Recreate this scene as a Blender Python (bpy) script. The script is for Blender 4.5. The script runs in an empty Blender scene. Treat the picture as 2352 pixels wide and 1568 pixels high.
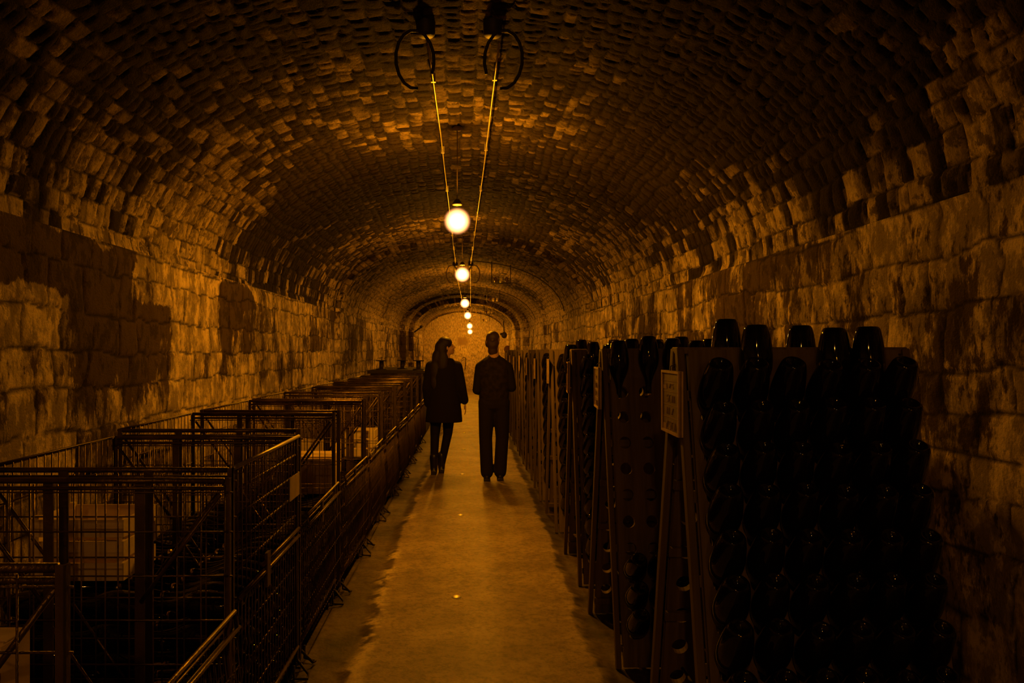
import bpy, math, random
import numpy as np
from mathutils import Vector, Matrix
PI = math.pi
C = bpy.context.scene.collection
rnd = random.Random(7)

# ------------------------------------------------------------------ camera, world, exposure
CAMH = 1.58
sc = bpy.context.scene
cd = bpy.data.cameras.new('camera'); cam = bpy.data.objects.new('camera', cd); C.objects.link(cam)
cam.location = (0, 0, CAMH); cam.rotation_euler = (PI/2, 0, 0)
cd.sensor_width = 36; cd.lens = 27.0
cd.shift_x = 91/2352; cd.shift_y = 21/2352
cd.clip_start = .05; cd.clip_end = 200
sc.camera = cam
w = bpy.data.worlds.new('world'); sc.world = w; w.use_nodes = True
w.node_tree.nodes['Background'].inputs[0].default_value = (.02, .008, .001, 1)
w.node_tree.nodes['Background'].inputs[1].default_value = .0
sc.view_settings.view_transform = 'Standard'; sc.view_settings.look = 'None'
sc.view_settings.exposure = -.08; sc.view_settings.gamma = 1
sc.view_settings.use_curve_mapping = False
sc.cycles.max_bounces = 5; sc.cycles.diffuse_bounces = 3; sc.cycles.glossy_bounces = 3
sc.cycles.transparent_max_bounces = 8; sc.cycles.caustics_reflective = False; sc.cycles.caustics_refractive = False
sc.cycles.sample_clamp_indirect = 2.0

LAMP_RGB = (1.0, .33, .0006)
# lamps hang on the tunnel axis: (distance along the tunnel, height, watts)
LAMPS = [(6.05, 2.60, 640), (10.4, 2.61, 460), (16.6, 2.60, 420), (20.6, 2.52, 360), (25.6, 2.40, 480), (29.3, 2.30, 480),
         (-.95, 2.62, 118), (-6.2, 2.60, 200), (-10.8, 2.60, 200)]

# ------------------------------------------------------------------ materials
def rgb(c): return (c[0], c[1], c[2], 1)
def mat(name, base=(.5, .5, .5), rough=.6, metal=0, spec=.5, bump=0, bscale=60, var=0, vscale=6, var2=None, coat=0):
    m = bpy.data.materials.new(name); m.use_nodes = True
    nt = m.node_tree; b = nt.nodes['Principled BSDF']
    b.inputs['Base Color'].default_value = rgb(base); b.inputs['Roughness'].default_value = rough
    b.inputs['Metallic'].default_value = metal; b.inputs['Specular IOR Level'].default_value = spec
    if coat: b.inputs['Coat Weight'].default_value = coat
    tc = nt.nodes.new('ShaderNodeTexCoord')
    if var:
        n = nt.nodes.new('ShaderNodeTexNoise'); n.inputs['Scale'].default_value = vscale; n.inputs['Detail'].default_value = 5
        nt.links.new(tc.outputs['Object'], n.inputs['Vector'])
        r = nt.nodes.new('ShaderNodeValToRGB'); r.color_ramp.elements[0].position = .35; r.color_ramp.elements[1].position = .65
        c2 = var2 or tuple(x*(1-var) for x in base)
        r.color_ramp.elements[0].color = rgb(c2); r.color_ramp.elements[1].color = rgb(base)
        nt.links.new(n.outputs['Fac'], r.inputs['Fac']); nt.links.new(r.outputs['Color'], b.inputs['Base Color'])
    if bump:
        n = nt.nodes.new('ShaderNodeTexNoise'); n.inputs['Scale'].default_value = bscale; n.inputs['Detail'].default_value = 4
        nt.links.new(tc.outputs['Object'], n.inputs['Vector'])
        bp = nt.nodes.new('ShaderNodeBump'); bp.inputs['Strength'].default_value = bump; bp.inputs['Distance'].default_value = .01
        nt.links.new(n.outputs['Fac'], bp.inputs['Height']); nt.links.new(bp.outputs['Normal'], b.inputs['Normal'])
    return m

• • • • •

• Exercise aim: Every line from the top of the material above through the line with "rnd = random.Random(7)" should be duplicated exactly, please; leave out the pictures.

• Answer to this task:
Recreate this scene as a Blender Python (bpy) script. The script is for Blender 4.5. The script runs in an empty Blender scene. Treat the picture as 2352 pixels wide and 1568 pixels high.
import bpy, math, random
import numpy as np
from mathutils import Vector, Matrix
PI = math.pi
C = bpy.context.scene.collection
rnd = random.Random(7)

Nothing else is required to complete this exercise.